Civil Beat was unable to reach Koyanagi for comment on Thursday.

Nelson Koyanagi Director of Budget and Fiscal Services discusses Caldwell's strategy on raising the $44 million for rail.
Leong wants to depose ex-Honolulu director of budget and fiscal services Nelson Koyanagi, left. Cory Lum/Civil Beat/2018

The defendants turned themselves in to the FBI on Jan. 12 and were released on unsecured $50,000 bonds. A trial was scheduled to begin on March 14.

The indictment notes that it is illegal to transfer city funds in excess of $100,000 “from an activity” or “between characters of expenditure within the same activity.”

According to Panagakos, Koyanagi can testify that this rule did not apply because the funds were taken from the police chief office’s salary budget and therefore did not represent a transfer.

The indictment alleges that Leong conspired to have Koyanagi transfer funds from an account for vacant positions in HPD and falsely claim that the money was needed to fill vacancies. But Panagakos says in the filing that never happened.

“Mr. Koyanagi is the essential witness who can exculpate Ms. Leong on these allegations,” the filing states.

The government alleges Leong told former interim HPD chief Cary Okimoto that he should falsely state to the city council that the money would be used for new hires. But a recording of the conversation does not corroborate that claim, Panagakos wrote.

“The words in the recording do not match the words in the indictment,” she said.

“In the recording, Ms. Leong never suggests that Mr. Okimoto should make a false statement about new hires. Instead, Ms. Leong describes her understanding of statements Mr. Koyanagi made to her concerning the PVP account.”

In another recorded conversation among Leong, Koyanagi, Okimoto and Sword, Leong is accused of again proposing to lie to the city council, the filing states.

“Again, the words in the recording do not match the words in the indictment,” Panagakos wrote.

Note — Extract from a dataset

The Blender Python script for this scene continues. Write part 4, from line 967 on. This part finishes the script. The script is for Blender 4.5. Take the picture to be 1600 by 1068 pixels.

“The Government’s allegation is based on an incorrect interpretation of the recording. If deposed, Mr. Koyanagi would explain the content of this conversation, where Mr. Koyanagi explained that HPD might lawfully qualify for the PVP account, and he would flatly contradict the Government’s spin on the recording,” she added.

The former budget director can also dispute Okimoto’s contention that paying Kealoha $250,000 using HPD funds would require cuts to police services, Panagakos said. HPD had approximately $6 million budgeted for Fiscal Year 2017 that had been left unspent, according to the filing.

“Thus, HPD’s allegation that the severance payment affected public safety and could lead to HPD cutting services was not true,” Panagakos wrote.